The agency invites feedback on all aspects of the proposed rule, initially published Aug. 30, but specifically asks:

  1. Should OSHA defer to the employees’ selection of a representative to aid the inspection when the representative is a third party (in other words, remove its requirement for third-party representatives to be “reasonably necessary” to the inspection)?
  2. Should OSHA retain the language as proposed, but add a presumption that a third-party representative authorized by employees is reasonably necessary to the conduct of an effective and thorough physical inspection of the workplace?
  3. Should OSHA expand the criteria for an employees’ representative who is a third party to participate in the inspection to include circumstances when the Compliance Safety and Health Officer determines that such participation would aid employees in effectively exercising their rights under the OSH Act? If so, should OSHA defer to employees’ selection of a representative who would aid them in effectively exercising their rights?

Under OSHA 1903.8, a walkaround representative “shall be an employee(s) of the employer.” However, the regulation also allows an OSHA inspector, or CSHO, to make a judgment call on whether a third party can participate in the walkaround.

“Specifically,” an OSHA press release states, “the proposed rule clarifies that employees may authorize an employee, or they may authorize a non-employee third party if the compliance officer determines the third party is reasonably necessary to conduct an effective and thorough inspection.
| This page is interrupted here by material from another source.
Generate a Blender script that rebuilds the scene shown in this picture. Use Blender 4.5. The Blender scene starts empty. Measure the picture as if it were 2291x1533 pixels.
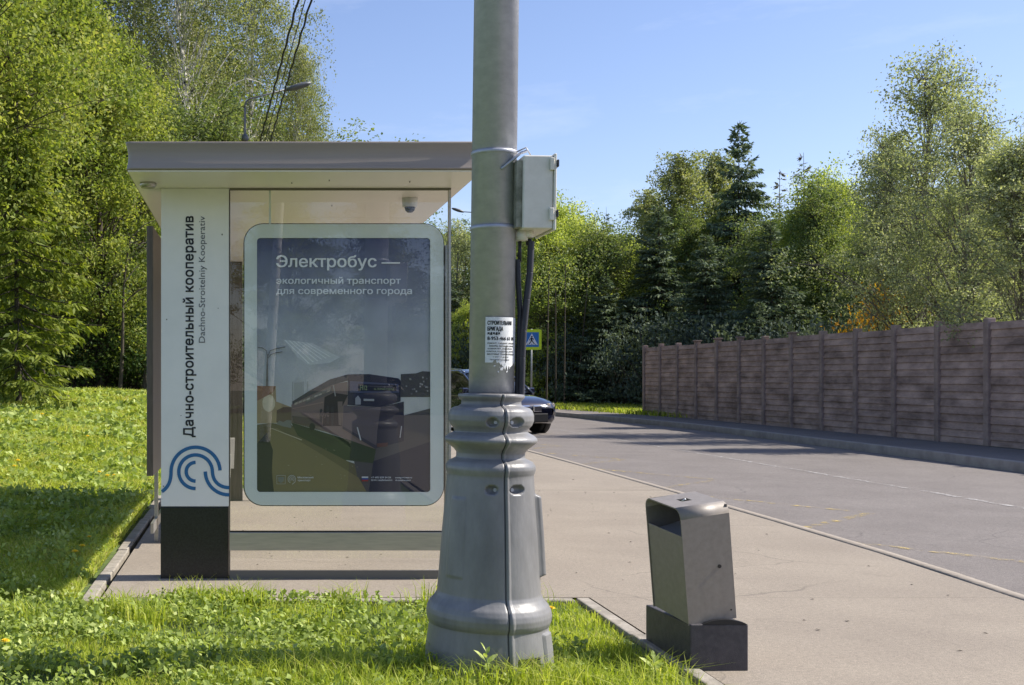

“The proposed changes also clarify that third-party representatives are not limited to industrial hygienists or safety engineers, two examples included in the existing regulation. Third-party representatives may be reasonably necessary because they have skills, knowledge or experience that may help inform the compliance officer’s inspection. This information may include experience with particular hazards, workplace conditions or language skills that can improve communications between OSHA representatives and workers.”